━━ Given material

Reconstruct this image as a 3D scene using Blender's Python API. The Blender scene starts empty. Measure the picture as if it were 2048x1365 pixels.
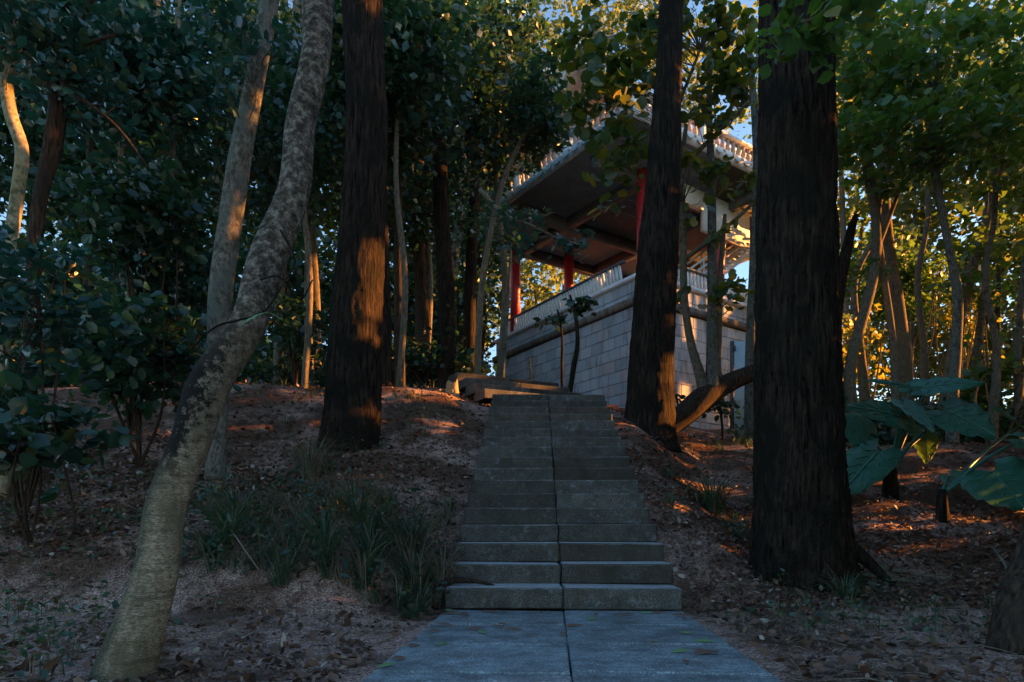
import bpy, bmesh, math, random
import numpy as np
from mathutils import Vector, Matrix
random.seed(7); rng = np.random.default_rng(7)
C = bpy.context.scene.collection
SC = bpy.context.scene
# ------------------------------------------------------------------ camera
F, HX, HY, EYE = 1300.0, 1024.0, 1042.0, 0.63        # focal length and horizon in pixels of the 2048 px photograph, eye height
cd = bpy.data.cameras.new('camera'); cam = bpy.data.objects.new('camera', cd); C.objects.link(cam)
cam.location = (0, 0, EYE); cam.rotation_euler = (math.pi/2, 0, 0)
cd.sensor_width = 36; cd.lens = F/2048*36; cd.shift_y = (HY-682.5)/2048
cd.clip_start = 0.05; cd.clip_end = 3000
SC.camera = cam
# ------------------------------------------------------------------ sky, sun, exposure
SUN_EL = math.radians(10.0)
SUN_AZ = math.radians(10.0)          # from +X towards +Y
sv = Vector((math.cos(SUN_EL)*math.cos(SUN_AZ), math.cos(SUN_EL)*math.sin(SUN_AZ), math.sin(SUN_EL)))
w = bpy.data.worlds.new('World'); SC.world = w; w.use_nodes = True
nt = w.node_tree; nt.nodes.clear()
sky = nt.nodes.new('ShaderNodeTexSky'); sky.sky_type = 'NISHITA'; sky.sun_disc = False; sky.ozone_density = 2.5
sky.sun_elevation = SUN_EL; sky.sun_rotation = math.pi/2-SUN_AZ
bg = nt.nodes.new('ShaderNodeBackground'); bg.inputs['Strength'].default_value = 0.085
wo = nt.nodes.new('ShaderNodeOutputWorld')
nt.links.new(sky.outputs[0], bg.inputs[0]); nt.links.new(bg.outputs[0], wo.inputs[0])
ld = bpy.data.lights.new('sun', 'SUN'); ld.energy = 5.0; ld.angle = math.radians(0.5); ld.color = (1.0, 0.37, 0.075)
lo = bpy.data.objects.new('sun', ld); C.objects.link(lo)
lo.rotation_euler = sv.to_track_quat('Z', 'Y').to_euler()
SC.view_settings.view_transform = 'Standard'; SC.view_settings.look = 'None'
SC.view_settings.exposure = 2.4; SC.view_settings.gamma = 1.0; SC.view_settings.use_curve_mapping = False
SC.cycles.max_bounces = 5; SC.cycles.diffuse_bounces = 3; SC.cycles.glossy_bounces = 2; SC.cycles.transmission_bounces = 3
SC.cycles.use_denoising = True

def P(px, py, D):
    return np.array([(px-HX)/F*D, D, EYE+(HY-py)/F*D])

# ------------------------------------------------------------------ materials
def mat(name, build):
    m = bpy.data.materials.new(name); m.use_nodes = True
    t = m.node_tree; t.nodes.clear()
    out = t.nodes.new('ShaderNodeOutputMaterial')
    build(t, out); return m
def N(t, typ, **kw):
    n = t.nodes.new(typ)
    for k, v in kw.items():
        if k in n.inputs: n.inputs[k].default_value = v
        else: setattr(n, k, v)
    return n
def coords(t, scale=(1,1,1), world=False):
    g = N(t, 'ShaderNodeNewGeometry') if world else N(t, 'ShaderNodeTexCoord')
    mp = N(t, 'ShaderNodeMapping'); mp.inputs['Scale'].default_value = scale
    t.links.new(g.outputs['Position' if world else 'Object'], mp.inputs[0]); return mp.outputs[0]
def noise(t, vec, scale, detail=6, rough=.6):
    n = N(t, 'ShaderNodeTexNoise', Scale=scale, Detail=detail, Roughness=rough); t.links.new(vec, n.inputs['Vector']); return n.outputs['Fac']
def ramp(t, fac, stops):
    r = N(t, 'ShaderNodeValToRGB'); e = r.color_ramp.elements
    while len(e) < len(stops): e.new(.5)
    for i, (p, c) in enumerate(stops):
        e[i].position = p; e[i].color = (*c, 1)
    t.links.new(fac, r.inputs[0]); return r.outputs[0]
def mixc(t, fac, a, b, mode='MIX'):
    m = N(t, 'ShaderNodeMix', data_type='RGBA', blend_type=mode)
    if isinstance(fac, (int, float)): m.inputs[0].default_value = fac
    else: t.links.new(fac, m.inputs[0])
    for v, i in ((a, 6), (b, 7)):
        if isinstance(v, tuple): m.inputs[i].default_value = (*v, 1)
        else: t.links.new(v, m.inputs[i])
    return m.outputs[2]
def bsdf(t, out, col, rough=.8, height=None, dist=.01, spec=.3, strength=1.0):
    b = N(t, 'ShaderNodeBsdfPrincipled', Roughness=rough); b.inputs['Specular IOR Level'].default_value = spec
    if isinstance(col, tuple): b.inputs['Base Color'].default_value = (*col, 1)
    else: t.links.new(col, b.inputs['Base Color'])
    if height is not None:
        bp = N(t, 'ShaderNodeBump', Distance=dist, Strength=strength); t.links.new(height, bp.inputs['Height']); t.links.new(bp.outputs[0], b.inputs['Normal'])
    t.links.new(b.outputs[0], out.inputs[0]); return b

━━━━

Exercise goal:
Take every line from the data above that holds "pixels" and copy it out.

Result of this task:
Reconstruct this image as a 3D scene using Blender's Python API. The Blender scene starts empty. Measure the picture as if it were 2048x1365 pixels.
F, HX, HY, EYE = 1300.0, 1024.0, 1042.0, 0.63        # focal length and horizon in pixels of the 2048 px photograph, eye height